_What you have to do_
From the first line of the data below through the line bearing "return Vector((xc*cs+d*sn, -xc*sn+d*cs, z))", reproduce each line exactly; do not include pictures.

## BEGIN

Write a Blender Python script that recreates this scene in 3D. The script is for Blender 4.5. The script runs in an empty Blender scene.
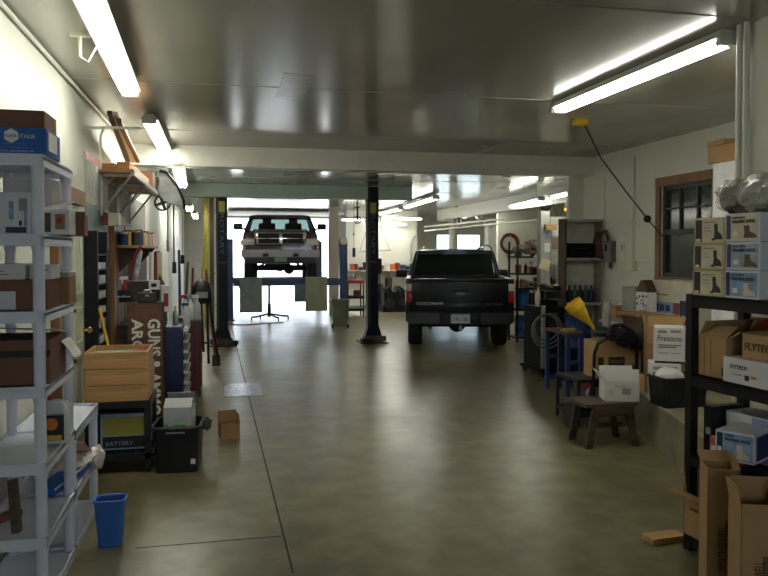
import bpy, bmesh, math, random
from mathutils import Vector, Matrix
random.seed(7)
R = math.radians
scene = bpy.context.scene
COL = scene.collection
F = 735.0; EYE = 1.72; YAW = R(12.4); HOR = 251.0
cs, sn = math.cos(YAW), math.sin(YAW)

# ---------- pixel helpers: a point on a given room plane ----------
def at(u, v, Y):
    k = (u-384)/F
    X = Y*(k*cs+sn)/(cs-k*sn)
    d = X*sn+Y*cs
    return Vector((X, Y, EYE-(v-HOR)*d/F))
def ax(u, v, X):
    k = (u-384)/F
    Y = X*(cs-k*sn)/(k*cs+sn)
    d = X*sn+Y*cs
    return Vector((X, Y, EYE-(v-HOR)*d/F))
def fl(u, v, z=0.0):
    d = F*(EYE-z)/(v-HOR); xc = (u-384)/F*d
    return Vector((xc*cs+d*sn, -xc*sn+d*cs, z))

# ---------- materials ----------
MATS = {}
def mat(name, col, rough=0.6, metal=0.0, var=0.12, scale=6.0, bump=0.0, bscale=40.0, emit=None, es=1.0, spec=0.5, trans=0.0, stretch=None, alpha=1.0, coat=0.0):
    if name in MATS: return MATS[name]
    m = bpy.data.materials.new(name); m.use_nodes = True
    nt = m.node_tree; b = nt.nodes['Principled BSDF']
    b.inputs['Roughness'].default_value = rough
    b.inputs['Metallic'].default_value = metal
    b.inputs['Specular IOR Level'].default_value = spec
    b.inputs['Coat Weight'].default_value = coat
    if trans: b.inputs['Transmission Weight'].default_value = trans
    if alpha < 1: b.inputs['Alpha'].default_value = alpha
    tc = nt.nodes.new('ShaderNodeTexCoord'); mp = nt.nodes.new('ShaderNodeMapping')
    nt.links.new(tc.outputs['Object'], mp.inputs[0])
    if stretch: mp.inputs['Scale'].default_value = stretch
    n = nt.nodes.new('ShaderNodeTexNoise'); n.inputs['Scale'].default_value = scale; n.inputs['Detail'].default_value = 5
    nt.links.new(mp.outputs[0], n.inputs['Vector'])
    cr = nt.nodes.new('ShaderNodeValToRGB')
    e = cr.color_ramp.elements
    e[0].position = .3; e[1].position = .7
    e[0].color = tuple(c*(1-var) for c in col)+(1,); e[1].color = tuple(min(1, c*(1+var)) for c in col)+(1,)
    nt.links.new(n.outputs['Fac'], cr.inputs[0]); nt.links.new(cr.outputs[0], b.inputs['Base Color'])
    if bump:
        n2 = nt.nodes.new('ShaderNodeTexNoise'); n2.inputs['Scale'].default_value = bscale
        nt.links.new(mp.outputs[0], n2.inputs['Vector'])
        bp = nt.nodes.new('ShaderNodeBump'); bp.inputs['Strength'].default_value = bump; bp.inputs['Distance'].default_value = .02
        nt.links.new(n2.outputs['Fac'], bp.inputs['Height']); nt.links.new(bp.outputs[0], b.inputs['Normal'])
    if emit:
        b.inputs['Emission Color'].default_value = tuple(emit)+(1,); b.inputs['Emission Strength'].default_value = es
    MATS[name] = m
    return m
def srgb(r, g, b):
    return tuple(((c/255)/12.92 if c/255 <= .04045 else ((c/255+.055)/1.055)**2.4) for c in (r, g, b))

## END

_Completed exercise_
Write a Blender Python script that recreates this scene in 3D. The script is for Blender 4.5. The script runs in an empty Blender scene.
import bpy, bmesh, math, random
from mathutils import Vector, Matrix
random.seed(7)
R = math.radians
scene = bpy.context.scene
COL = scene.collection
F = 735.0; EYE = 1.72; YAW = R(12.4); HOR = 251.0
cs, sn = math.cos(YAW), math.sin(YAW)

# ---------- pixel helpers: a point on a given room plane ----------
def at(u, v, Y):
    k = (u-384)/F
    X = Y*(k*cs+sn)/(cs-k*sn)
    d = X*sn+Y*cs
    return Vector((X, Y, EYE-(v-HOR)*d/F))
def ax(u, v, X):
    k = (u-384)/F
    Y = X*(cs-k*sn)/(k*cs+sn)
    d = X*sn+Y*cs
    return Vector((X, Y, EYE-(v-HOR)*d/F))
def fl(u, v, z=0.0):
    d = F*(EYE-z)/(v-HOR); xc = (u-384)/F*d
    return Vector((xc*cs+d*sn, -xc*sn+d*cs, z))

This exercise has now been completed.